## [Request]
Omit any picture, and return the remaining data exactly as written.
-- begin Supplied material --
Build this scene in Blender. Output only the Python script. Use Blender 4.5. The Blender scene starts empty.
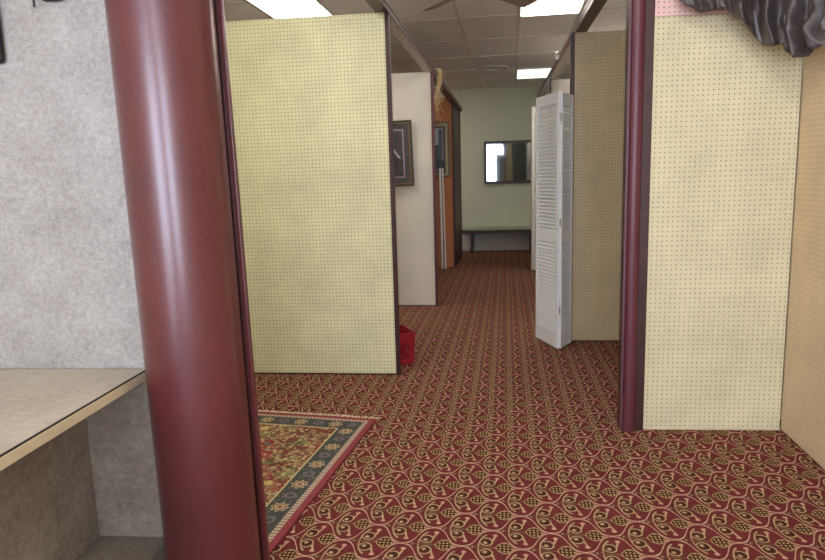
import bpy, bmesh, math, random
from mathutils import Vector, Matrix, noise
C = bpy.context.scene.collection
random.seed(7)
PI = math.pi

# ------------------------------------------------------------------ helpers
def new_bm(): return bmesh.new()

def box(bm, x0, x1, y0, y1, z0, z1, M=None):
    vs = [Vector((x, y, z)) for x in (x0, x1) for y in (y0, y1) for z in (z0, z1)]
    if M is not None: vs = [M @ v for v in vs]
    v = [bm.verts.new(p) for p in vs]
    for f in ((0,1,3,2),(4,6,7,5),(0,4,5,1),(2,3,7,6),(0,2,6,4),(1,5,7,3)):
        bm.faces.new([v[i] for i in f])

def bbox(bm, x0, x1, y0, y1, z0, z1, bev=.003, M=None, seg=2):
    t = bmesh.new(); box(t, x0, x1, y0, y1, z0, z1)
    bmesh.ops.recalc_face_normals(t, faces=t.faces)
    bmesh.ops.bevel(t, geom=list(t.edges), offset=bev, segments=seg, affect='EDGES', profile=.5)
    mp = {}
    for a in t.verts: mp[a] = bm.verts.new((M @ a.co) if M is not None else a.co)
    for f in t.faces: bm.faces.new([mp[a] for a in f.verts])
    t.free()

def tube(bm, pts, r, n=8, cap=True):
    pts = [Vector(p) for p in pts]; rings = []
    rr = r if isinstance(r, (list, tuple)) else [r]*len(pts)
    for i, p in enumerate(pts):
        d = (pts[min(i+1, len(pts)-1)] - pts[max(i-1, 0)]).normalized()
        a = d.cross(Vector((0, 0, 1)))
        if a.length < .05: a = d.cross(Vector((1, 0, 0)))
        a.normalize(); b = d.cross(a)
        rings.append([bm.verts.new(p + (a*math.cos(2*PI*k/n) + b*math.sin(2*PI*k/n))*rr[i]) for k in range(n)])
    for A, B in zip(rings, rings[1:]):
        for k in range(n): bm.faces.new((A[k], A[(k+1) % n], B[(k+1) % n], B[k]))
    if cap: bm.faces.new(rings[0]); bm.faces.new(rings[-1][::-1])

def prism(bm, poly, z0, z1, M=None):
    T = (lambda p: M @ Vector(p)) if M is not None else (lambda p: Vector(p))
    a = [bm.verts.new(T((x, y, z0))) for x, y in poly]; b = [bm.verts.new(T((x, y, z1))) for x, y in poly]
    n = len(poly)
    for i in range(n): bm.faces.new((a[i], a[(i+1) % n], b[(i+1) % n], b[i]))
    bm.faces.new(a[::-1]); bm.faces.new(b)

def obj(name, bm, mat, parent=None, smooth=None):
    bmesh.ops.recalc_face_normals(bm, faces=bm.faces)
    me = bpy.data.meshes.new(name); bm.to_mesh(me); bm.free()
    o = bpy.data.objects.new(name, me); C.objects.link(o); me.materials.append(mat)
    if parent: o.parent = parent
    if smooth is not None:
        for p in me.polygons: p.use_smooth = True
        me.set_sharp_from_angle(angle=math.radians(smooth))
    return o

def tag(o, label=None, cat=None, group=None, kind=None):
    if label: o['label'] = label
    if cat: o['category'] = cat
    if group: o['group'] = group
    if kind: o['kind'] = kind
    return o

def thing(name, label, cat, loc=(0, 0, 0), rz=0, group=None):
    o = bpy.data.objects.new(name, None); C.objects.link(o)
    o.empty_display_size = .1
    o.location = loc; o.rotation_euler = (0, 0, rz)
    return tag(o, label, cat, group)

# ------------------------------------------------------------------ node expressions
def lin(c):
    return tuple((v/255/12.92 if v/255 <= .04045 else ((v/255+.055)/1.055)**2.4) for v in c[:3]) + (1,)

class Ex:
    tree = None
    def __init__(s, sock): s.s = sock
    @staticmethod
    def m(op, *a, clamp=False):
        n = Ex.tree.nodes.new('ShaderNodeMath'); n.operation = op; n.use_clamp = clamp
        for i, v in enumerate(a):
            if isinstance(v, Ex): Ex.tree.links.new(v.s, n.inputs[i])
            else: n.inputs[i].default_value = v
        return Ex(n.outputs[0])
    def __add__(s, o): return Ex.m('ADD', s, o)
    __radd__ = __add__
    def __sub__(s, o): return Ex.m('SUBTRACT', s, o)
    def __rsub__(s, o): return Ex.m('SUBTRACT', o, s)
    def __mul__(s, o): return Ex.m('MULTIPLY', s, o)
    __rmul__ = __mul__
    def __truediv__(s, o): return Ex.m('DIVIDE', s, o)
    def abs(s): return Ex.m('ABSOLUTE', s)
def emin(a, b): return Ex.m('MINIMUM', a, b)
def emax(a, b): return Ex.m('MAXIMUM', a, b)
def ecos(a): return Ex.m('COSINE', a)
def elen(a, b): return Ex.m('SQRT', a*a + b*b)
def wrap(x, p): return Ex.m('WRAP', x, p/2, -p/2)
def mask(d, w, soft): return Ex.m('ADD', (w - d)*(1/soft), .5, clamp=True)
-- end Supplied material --
## [Solution to this exercise]
Build this scene in Blender. Output only the Python script. Use Blender 4.5. The Blender scene starts empty.
import bpy, bmesh, math, random
from mathutils import Vector, Matrix, noise
C = bpy.context.scene.collection
random.seed(7)
PI = math.pi

# ------------------------------------------------------------------ helpers
def new_bm(): return bmesh.new()

def box(bm, x0, x1, y0, y1, z0, z1, M=None):
    vs = [Vector((x, y, z)) for x in (x0, x1) for y in (y0, y1) for z in (z0, z1)]
    if M is not None: vs = [M @ v for v in vs]
    v = [bm.verts.new(p) for p in vs]
    for f in ((0,1,3,2),(4,6,7,5),(0,4,5,1),(2,3,7,6),(0,2,6,4),(1,5,7,3)):
        bm.faces.new([v[i] for i in f])

def bbox(bm, x0, x1, y0, y1, z0, z1, bev=.003, M=None, seg=2):
    t = bmesh.new(); box(t, x0, x1, y0, y1, z0, z1)
    bmesh.ops.recalc_face_normals(t, faces=t.faces)
    bmesh.ops.bevel(t, geom=list(t.edges), offset=bev, segments=seg, affect='EDGES', profile=.5)
    mp = {}
    for a in t.verts: mp[a] = bm.verts.new((M @ a.co) if M is not None else a.co)
    for f in t.faces: bm.faces.new([mp[a] for a in f.verts])
    t.free()

def tube(bm, pts, r, n=8, cap=True):
    pts = [Vector(p) for p in pts]; rings = []
    rr = r if isinstance(r, (list, tuple)) else [r]*len(pts)
    for i, p in enumerate(pts):
        d = (pts[min(i+1, len(pts)-1)] - pts[max(i-1, 0)]).normalized()
        a = d.cross(Vector((0, 0, 1)))
        if a.length < .05: a = d.cross(Vector((1, 0, 0)))
        a.normalize(); b = d.cross(a)
        rings.append([bm.verts.new(p + (a*math.cos(2*PI*k/n) + b*math.sin(2*PI*k/n))*rr[i]) for k in range(n)])
    for A, B in zip(rings, rings[1:]):
        for k in range(n): bm.faces.new((A[k], A[(k+1) % n], B[(k+1) % n], B[k]))
    if cap: bm.faces.new(rings[0]); bm.faces.new(rings[-1][::-1])

def prism(bm, poly, z0, z1, M=None):
    T = (lambda p: M @ Vector(p)) if M is not None else (lambda p: Vector(p))
    a = [bm.verts.new(T((x, y, z0))) for x, y in poly]; b = [bm.verts.new(T((x, y, z1))) for x, y in poly]
    n = len(poly)
    for i in range(n): bm.faces.new((a[i], a[(i+1) % n], b[(i+1) % n], b[i]))
    bm.faces.new(a[::-1]); bm.faces.new(b)

def obj(name, bm, mat, parent=None, smooth=None):
    bmesh.ops.recalc_face_normals(bm, faces=bm.faces)
    me = bpy.data.meshes.new(name); bm.to_mesh(me); bm.free()
    o = bpy.data.objects.new(name, me); C.objects.link(o); me.materials.append(mat)
    if parent: o.parent = parent
    if smooth is not None:
        for p in me.polygons: p.use_smooth = True
        me.set_sharp_from_angle(angle=math.radians(smooth))
    return o

def tag(o, label=None, cat=None, group=None, kind=None):
    if label: o['label'] = label
    if cat: o['category'] = cat
    if group: o['group'] = group
    if kind: o['kind'] = kind
    return o

def thing(name, label, cat, loc=(0, 0, 0), rz=0, group=None):
    o = bpy.data.objects.new(name, None); C.objects.link(o)
    o.empty_display_size = .1
    o.location = loc; o.rotation_euler = (0, 0, rz)
    return tag(o, label, cat, group)

# ------------------------------------------------------------------ node expressions
def lin(c):
    return tuple((v/255/12.92 if v/255 <= .04045 else ((v/255+.055)/1.055)**2.4) for v in c[:3]) + (1,)

class Ex:
    tree = None
    def __init__(s, sock): s.s = sock
    @staticmethod
    def m(op, *a, clamp=False):
        n = Ex.tree.nodes.new('ShaderNodeMath'); n.operation = op; n.use_clamp = clamp
        for i, v in enumerate(a):
            if isinstance(v, Ex): Ex.tree.links.new(v.s, n.inputs[i])
            else: n.inputs[i].default_value = v
        return Ex(n.outputs[0])
    def __add__(s, o): return Ex.m('ADD', s, o)
    __radd__ = __add__
    def __sub__(s, o): return Ex.m('SUBTRACT', s, o)
    def __rsub__(s, o): return Ex.m('SUBTRACT', o, s)
    def __mul__(s, o): return Ex.m('MULTIPLY', s, o)
    __rmul__ = __mul__
    def __truediv__(s, o): return Ex.m('DIVIDE', s, o)
    def abs(s): return Ex.m('ABSOLUTE', s)
def emin(a, b): return Ex.m('MINIMUM', a, b)
def emax(a, b): return Ex.m('MAXIMUM', a, b)
def ecos(a): return Ex.m('COSINE', a)
def elen(a, b): return Ex.m('SQRT', a*a + b*b)
def wrap(x, p): return Ex.m('WRAP', x, p/2, -p/2)
def mask(d, w, soft): return Ex.m('ADD', (w - d)*(1/soft), .5, clamp=True)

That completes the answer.